Генеральным направлением Войкара был восток, однако в своем пути он заметно уклонялся на юг, и его начало оказалось значительно севернее устья, что давало все основания назвать реку Северной и Полуночной тож. Русский человек скорее всего окрестил бы наоборот — Полуденной: из ночи на полдень течет. На Урале их много, полуденок.

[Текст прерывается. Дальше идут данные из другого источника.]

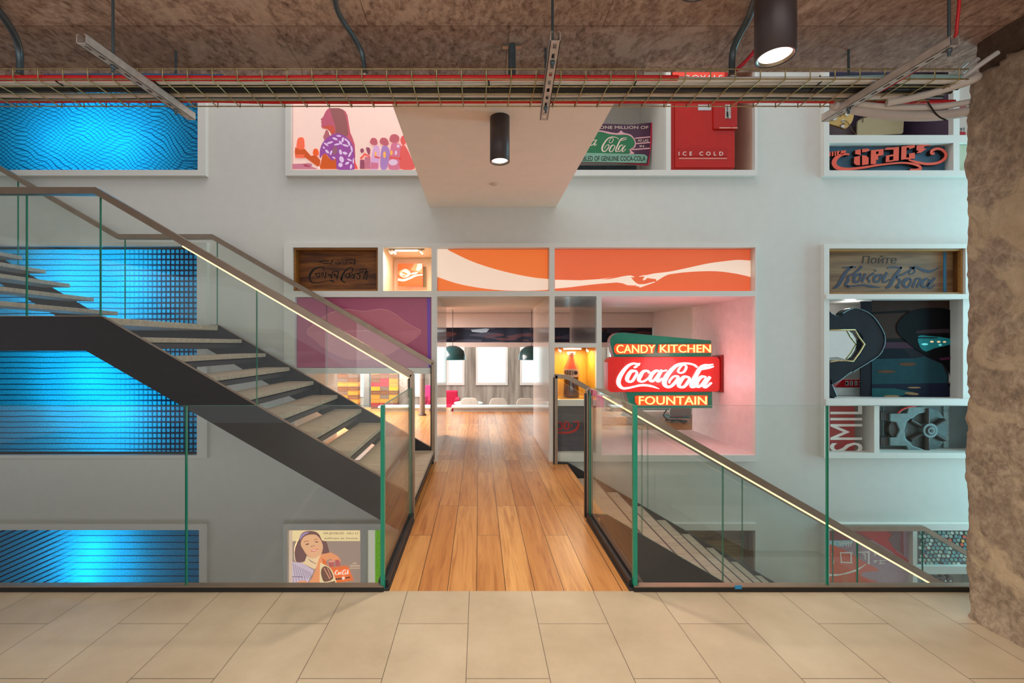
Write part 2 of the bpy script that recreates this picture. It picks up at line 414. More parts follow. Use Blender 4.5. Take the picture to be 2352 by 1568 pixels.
lining = {'A2': mat((236, 220, 196), .6, var=.02), 'C2': wood((190, 140, 40), (214, 166, 62), (14, 14, 3), .4), 'UL': mat((40, 60, 80), .6), 'ML': mat((40, 60, 80), .6), 'LL': mat((40, 60, 80), .6),
          'A4': mat((222, 206, 192), .6), 'UC': mat((206, 176, 156), .6), 'UR1': mat((92, 74, 96), .5), 'PASS': GLOSS, 'C1': mat((150, 146, 142), .2, coat=.3), 'D': mat((226, 208, 208), .4)}
wm = MB(); plate(wm, (-350, -700, 2700, 1708), holes, WALL, WALL, WHITE, FR)
for k, (x0, y0, x1, y1, d) in H.items():
    m = lining.get(k, WHITE); yb = BACK if d == 0 else FR + d
    a0, a1, b1, b0 = PX(x0, FR), PX(x1, FR), PZ(y0, FR), PZ(y1, FR)
    f = FR if k in () else WALL
    if k not in ('PASS', 'B2'): wm.add([(a0, f, b0), (a1, f, b0), (a1, yb, b0), (a0, yb, b0)], [(0, 1, 2, 3)], m)
    wm.add([(a0, f, b1), (a0, yb, b1), (a1, yb, b1), (a1, f, b1)], [(0, 1, 2, 3)], WHITE if k == 'PASS' else m)
    wm.add([(a0, f, b0), (a0, yb, b0), (a0, yb, b1), (a0, f, b1)], [(0, 1, 2, 3)], m)
    wm.add([(a1, f, b0), (a1, f, b1), (a1, yb, b1), (a1, yb, b0)], [(0, 1, 2, 3)], m)
    if d: wm.add([(a0, yb, b0), (a1, yb, b0), (a1, yb, b1), (a0, yb, b1)], [(0, 1, 2, 3)], m)
struct(wm.build('wall_front', origin=(0, WALL, 0)))
# frames standing proud of the wall
FRAMES = dict(UL=(-80, 140, 472, 403), UM=(655, 140, 1740, 403), UR=(1893, 140, 2300, 404), ML=(-80, 556, 475, 1052), MM=(652, 558, 1739, 1059.85),
              MR=(1893, 560, 2300, 1052), LL=(-80, 1203, 475, 1700), LM=(650, 1203, 1739, 1700), LR=(1895, 1203, 2300, 1700))
for i, (k, r) in enumerate(FRAMES.items()):
    hs = [h for h in holes if r[0] <= h[2] and h[0] <= r[2] and r[1] <= h[1] + 60 and h[3] <= r[3] + 60]
    mb = MB(); plate(mb, r, hs, FR, WALL, TRIM, FR)
    struct(mb.build('trim_%d' % (i + 1), origin=(0, FR, 0)))
# white shelves that project a little further, right-hand group
for i, (y0, y1) in enumerate(((676, 687), (916, 931))):
    struct(MB().box(PX(1893, FR), PX(2300, FR), FR - .03, FR, PZ(y1, FR), PZ(y0, FR), TRIM).build('trim_%d' % (10 + i), bevel=.004))
# sloping-sided soffit over the footbridge
SOF = mat((246, 226, 210), .55, var=.02)
struct(MB().box(PX(986, WALL), PX(1277, WALL), 2.75, WALL - .001, 3.17, 3.55, SOF).build('ceiling_soffit', origin=(0, 0, 0)))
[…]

На пятый день пешего хода мы подошли к месту, где Войкар раздваивался вилкой. Тут он и заканчивался, а точнее начинался. Многие ли реки так зарождаются — без своего болотца-губки, без намороженного веками ледника, без громового колодца — неиссякаемого родничка, выбитого, по поверью, в камнях ударом грозы… Войкар зачинали, сливаясь в бурных любовных объятиях, две реки: Ворчатоиз и Лагорта. Первая где-то верстах в двадцати вытекает из набитого зелеными щуками и огромными, коричневыми с краснинкой окунями озера Ворчато. Собственно, это даже не озеро, а река с широко раздвинутыми берегами и малым течением, которое создает своим напором вливающаяся в него Танью. Та же, в свою очередь, возникает на обозримом пятачке в греховном многобрачии сразу из пяти речек — пяти дочерей Хозяина гор — Пайера: Бур-Хойлы, Левой Пайеры, Правой Пайеры, Малой Хойлы и Лагорты-Ю. Лишь у этих девок под сенью горы-отца имеются свои изначальные ледники и снежники.